Frankreichs Sozialisten haben einen unauffälligen Rebellen aufs Schild gehoben. Die Zeitung „Le Monde“ schrieb über Benoît Hamon einmal: „Er ist derjenige, den man im Fernsehen sprechen sieht, ohne zwingend seinen Namen zu behalten.“ Lange hatte kaum jemand den gebürtigen Bretonen als Vorwahl-Sieger auf dem Zettel. Doch nun steuert der 49-Jährige die schwer angeschlagene Partei des gescheiterten Staatschefs François Hollande nach links.

Der „kleine Ben“, wie Hamon teils genannt wurde, hat es den vermeintlich Großen seiner Partei gezeigt. Die Anhänger der Sozialisten wählten einen programmatischen Neuanfang.

Zu seinen schlagzeilenträchtigsten Forderungen gehören ein bedingungsloses Grundeinkommen und eine Steuer auf die Wertschöpfung durch Roboter, um der zunehmenden Automatisierung der Produktion zu begegnen. Außerdem vertritt er explizit „grüne“ Positionen und will seine Partei auf den ökologischen Umbau der Wirtschaft einschwören.

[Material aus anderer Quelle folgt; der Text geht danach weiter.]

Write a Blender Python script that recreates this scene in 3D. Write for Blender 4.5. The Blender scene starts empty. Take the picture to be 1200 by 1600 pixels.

Hamon sieht sich in einer Reihe mit Bernie Sanders in den USA, dem britischen Oppositionschef Jeremy Corbyn und der Linkspartei Podemos in Spanien. Der rechte Parteiflügel sieht die Kandidatur skeptisch – eine der schwierigsten Aufgaben für Hamon dürfte es jetzt sein, ein Auseinanderfliegen seiner Partei zu verhindern. Ob Hamon mit dem von der Kommunistischen Partei (PCF) unterstützten Linkspolitiker Jean-Luc Mélenchon und dem Spitzenkandidaten der Grünen, Yannick Jadot, ein linkes Bündnis formen kann, ist offen. Hamon werden zurzeit 15 Prozent zugetraut, Mélenchon zehn Prozent.